The final issue is petitioner's request for attorney fees.

This is an original mandamus action filed in this court on August 31, 1976. Therefore the Rules of Appellate Procedure, effective July 31, 1976, are applicable. Rule 16.2(g) provides that in such actions, costs are determined and awarded as provided in Title 14 of the rules. Under rule 14.2, the party must substantially prevail to be awarded costs. Obviously, the petitioner does not prevail in the instant proceeding.

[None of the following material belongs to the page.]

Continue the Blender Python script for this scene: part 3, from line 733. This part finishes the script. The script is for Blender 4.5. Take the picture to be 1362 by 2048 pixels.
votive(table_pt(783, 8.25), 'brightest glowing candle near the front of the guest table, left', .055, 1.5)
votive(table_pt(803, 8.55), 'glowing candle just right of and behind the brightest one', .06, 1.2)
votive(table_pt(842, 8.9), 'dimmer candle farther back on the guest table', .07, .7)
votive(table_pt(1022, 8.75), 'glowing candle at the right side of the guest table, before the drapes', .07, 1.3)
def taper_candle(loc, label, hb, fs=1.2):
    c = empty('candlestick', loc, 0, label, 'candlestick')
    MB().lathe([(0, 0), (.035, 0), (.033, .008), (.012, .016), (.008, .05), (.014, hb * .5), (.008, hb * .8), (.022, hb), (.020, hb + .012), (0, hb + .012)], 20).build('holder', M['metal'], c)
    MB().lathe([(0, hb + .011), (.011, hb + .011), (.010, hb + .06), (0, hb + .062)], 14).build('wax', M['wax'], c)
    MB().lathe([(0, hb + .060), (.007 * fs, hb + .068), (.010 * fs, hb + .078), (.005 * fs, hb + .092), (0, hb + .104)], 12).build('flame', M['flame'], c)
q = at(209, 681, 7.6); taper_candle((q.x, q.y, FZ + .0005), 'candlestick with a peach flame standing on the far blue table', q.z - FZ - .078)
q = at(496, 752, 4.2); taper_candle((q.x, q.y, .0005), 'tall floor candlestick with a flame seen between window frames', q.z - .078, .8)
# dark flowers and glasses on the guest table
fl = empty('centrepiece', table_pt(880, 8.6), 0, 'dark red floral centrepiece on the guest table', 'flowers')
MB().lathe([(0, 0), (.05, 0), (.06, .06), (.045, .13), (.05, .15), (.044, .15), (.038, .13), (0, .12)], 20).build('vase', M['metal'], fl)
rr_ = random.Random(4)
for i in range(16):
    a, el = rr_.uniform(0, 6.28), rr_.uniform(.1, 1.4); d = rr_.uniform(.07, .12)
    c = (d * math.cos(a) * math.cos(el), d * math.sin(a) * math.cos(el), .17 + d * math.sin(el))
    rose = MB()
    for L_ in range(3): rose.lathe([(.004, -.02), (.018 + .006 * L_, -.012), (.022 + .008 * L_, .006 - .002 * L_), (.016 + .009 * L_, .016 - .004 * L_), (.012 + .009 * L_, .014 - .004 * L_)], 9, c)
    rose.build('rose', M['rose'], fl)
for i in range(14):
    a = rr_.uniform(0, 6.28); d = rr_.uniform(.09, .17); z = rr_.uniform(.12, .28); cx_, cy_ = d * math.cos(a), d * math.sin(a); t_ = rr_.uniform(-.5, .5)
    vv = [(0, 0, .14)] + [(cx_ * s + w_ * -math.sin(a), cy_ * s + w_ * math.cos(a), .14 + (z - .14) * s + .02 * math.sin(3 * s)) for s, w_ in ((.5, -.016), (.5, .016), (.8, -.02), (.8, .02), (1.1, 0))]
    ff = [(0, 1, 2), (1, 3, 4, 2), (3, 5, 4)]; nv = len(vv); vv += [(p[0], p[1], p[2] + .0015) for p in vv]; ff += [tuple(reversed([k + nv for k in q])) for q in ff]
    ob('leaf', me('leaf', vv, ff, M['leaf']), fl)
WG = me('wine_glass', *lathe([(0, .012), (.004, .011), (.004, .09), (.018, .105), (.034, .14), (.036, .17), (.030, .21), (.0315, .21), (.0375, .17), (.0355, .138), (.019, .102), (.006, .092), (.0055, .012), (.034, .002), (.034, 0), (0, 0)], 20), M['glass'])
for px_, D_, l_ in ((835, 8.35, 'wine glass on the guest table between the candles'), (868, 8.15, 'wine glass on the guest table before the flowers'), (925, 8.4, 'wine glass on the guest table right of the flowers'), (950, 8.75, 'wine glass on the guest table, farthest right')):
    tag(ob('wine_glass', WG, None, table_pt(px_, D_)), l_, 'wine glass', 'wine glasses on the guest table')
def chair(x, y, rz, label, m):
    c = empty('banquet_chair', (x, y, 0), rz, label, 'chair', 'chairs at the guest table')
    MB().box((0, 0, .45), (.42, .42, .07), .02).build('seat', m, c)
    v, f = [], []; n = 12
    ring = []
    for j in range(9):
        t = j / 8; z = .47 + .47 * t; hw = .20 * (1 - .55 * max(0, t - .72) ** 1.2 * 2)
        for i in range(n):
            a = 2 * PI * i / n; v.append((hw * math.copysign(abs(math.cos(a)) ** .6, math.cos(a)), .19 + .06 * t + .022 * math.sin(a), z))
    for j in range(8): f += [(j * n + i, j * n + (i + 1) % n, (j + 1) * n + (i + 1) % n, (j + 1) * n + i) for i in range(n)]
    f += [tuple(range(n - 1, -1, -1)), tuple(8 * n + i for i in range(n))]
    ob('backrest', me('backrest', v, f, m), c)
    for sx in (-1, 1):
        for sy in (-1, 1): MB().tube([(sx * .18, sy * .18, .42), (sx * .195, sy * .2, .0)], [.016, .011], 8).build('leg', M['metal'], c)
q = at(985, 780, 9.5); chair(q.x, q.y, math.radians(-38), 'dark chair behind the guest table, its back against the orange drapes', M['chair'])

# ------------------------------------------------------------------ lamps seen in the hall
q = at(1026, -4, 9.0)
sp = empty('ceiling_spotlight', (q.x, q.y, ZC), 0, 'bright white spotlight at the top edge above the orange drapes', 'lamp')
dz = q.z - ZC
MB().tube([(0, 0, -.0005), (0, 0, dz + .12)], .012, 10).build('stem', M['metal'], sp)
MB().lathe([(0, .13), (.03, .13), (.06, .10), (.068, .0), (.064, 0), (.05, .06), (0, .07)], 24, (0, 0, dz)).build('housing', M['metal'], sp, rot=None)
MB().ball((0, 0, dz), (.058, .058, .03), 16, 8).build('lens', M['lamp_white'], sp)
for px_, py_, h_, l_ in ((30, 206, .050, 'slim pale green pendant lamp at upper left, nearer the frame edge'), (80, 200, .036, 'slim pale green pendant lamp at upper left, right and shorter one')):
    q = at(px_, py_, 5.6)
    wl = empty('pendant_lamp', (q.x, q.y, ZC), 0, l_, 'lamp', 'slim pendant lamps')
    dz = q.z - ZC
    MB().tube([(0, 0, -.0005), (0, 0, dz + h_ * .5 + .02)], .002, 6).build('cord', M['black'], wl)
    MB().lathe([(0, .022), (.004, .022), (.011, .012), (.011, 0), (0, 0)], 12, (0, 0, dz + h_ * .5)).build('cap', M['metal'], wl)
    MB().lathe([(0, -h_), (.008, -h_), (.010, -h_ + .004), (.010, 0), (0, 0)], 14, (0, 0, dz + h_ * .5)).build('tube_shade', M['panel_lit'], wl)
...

*777 Specifically, petitioner requests "reasonable attorney fees." Even if he had prevailed, he would generally be entitled only to statutory attorney fees. RAP 14.3(a). However, petitioner argues that under the "common fund" theory of Weiss v. Bruno, 83 Wn.2d 911, 523 P.2d 915 (1974), he is entitled to reasonable attorney fees if he prevails. Even if the common fund theory is otherwise applicable, petitioner does not meet the first requirement, that he be successful in the proceeding.

The writ is denied.


I dissent, essentially for the reasons stated in subdivision II of my dissent in Berge v. Gorton, 88 Wn.2d 756, 567 P.2d 187 (1977).

WRIGHT, C.J., and ROSELLINI, J., concur with HAMILTON, J.


[1] "The attorney general shall:


"(2) Institute and prosecute all actions and proceedings for, or for the use of the state, which may be necessary in the execution of the duties of any state officer;


"(8) Enforce the proper application of funds appropriated for the public institutions of the state, and prosecute corporations for failure or refusal to make the reports required by law;" RCW 43.10.030(2) and (8).